La fin du nucléaire fait également craindre un impact sur l’économie taïwanaise, dont le secteur de la tech est son moteur. Or celui-ci est de plus en plus demandeur en électricité. Face à la politique antinucléaire du DPP, le KMT, le parti d’opposition, alerte sur de possibles pénuries d’énergie. Un scénario catastrophe récusé par Taipower, le fournisseur public d’électricité de Taiwan.
«La politique actuelle qui consiste à fermer les centrales nucléaires tout en s’engageant dans une transition vers les énergies renouvelables favorise le développement durable des entreprises technologiques et la résilience énergétique de Taiwan», estime aussi la chercheuse Tsai-Ying Lu, directrice du programme sur la résilience climatique du DSET, un think thank fondé par le gouvernement. Selon elle, malgré un mix énergétique actuel en grande partie composé d’importations de gaz naturel liquéfié (42,4 %) et de charbon (39,3 %), et le développement retardé des énergies renouvelables (27,9 %), Taiwan pourrait toujours atteindre la neutralité carbone en 2050. Un objectif réalisable tout en répondant aux besoins croissants des entreprises de la tech.

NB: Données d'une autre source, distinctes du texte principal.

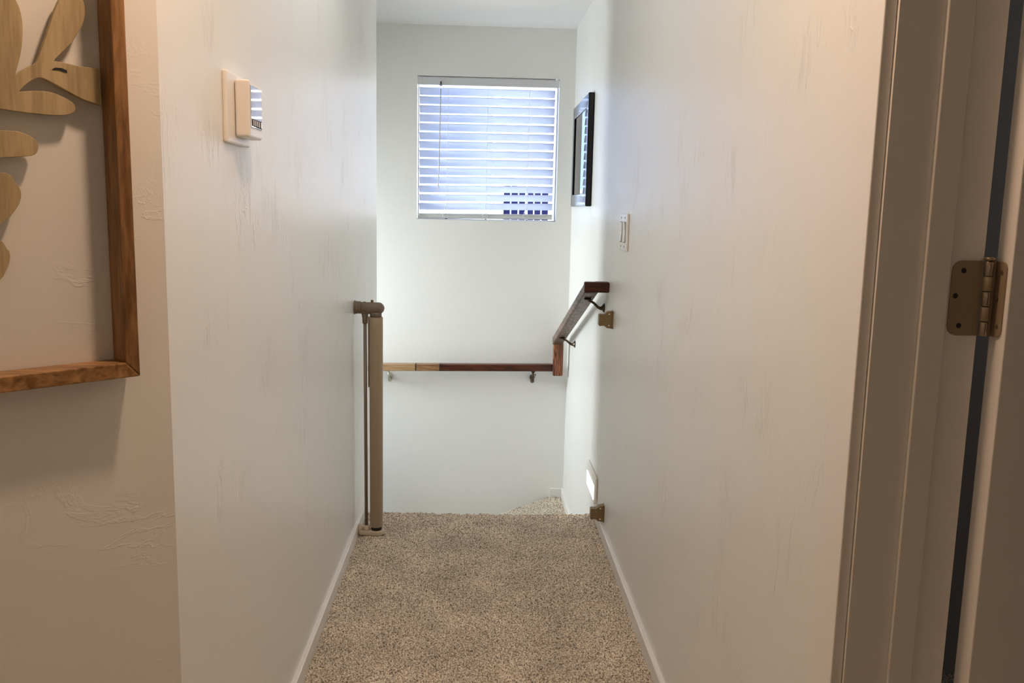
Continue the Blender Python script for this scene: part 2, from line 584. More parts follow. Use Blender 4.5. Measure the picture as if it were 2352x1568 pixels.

Cela n’empêche pas un nouvel intérêt pour le nucléaire au sein de l’opinion taïwanaise, qui gagne jusqu’au gouvernement DPP. Un véritable revirement alors que la catastrophe de Fukushima au Japon, en 2011, avait profondément marqué l’île. «La fermeture du dernier réacteur est un dénouement heureux pour le mouvement antinucléaire», s’est réjoui le président de la Tepu, Shin-Min Shih, une association à la pointe de cette mobilisation, «mais le combat n’est pas terminé».
En effet, ce 13 mai, quelques jours seulement avant l’arrêt du réacteur 2 de Maanshan, le KMT a fait adopter une loi pour étendre les licences d’exploitation des centrales. Le temps maximum prévu par la législation taïwanaise pour exploiter un réacteur est passé de 40 à 60 ans, ouvrant la possibilité de relancer l’activité nucléaire si un gouvernement le décidait. Mais pour l’experte Tsai-Ying Lu, il faudrait ensuite trois à cinq ans pour remettre en route ces sites. «Que ce soit en termes de coûts ou de temps, il sera très difficile pour Taiwan d’envisager le redémarrage des centrales», résume-t-elle. Le débat sur le nucléaire reste néanmoins ouvert. A Hengchun, la «NPP3» ne risque pas de disparaître de sitôt du paysage.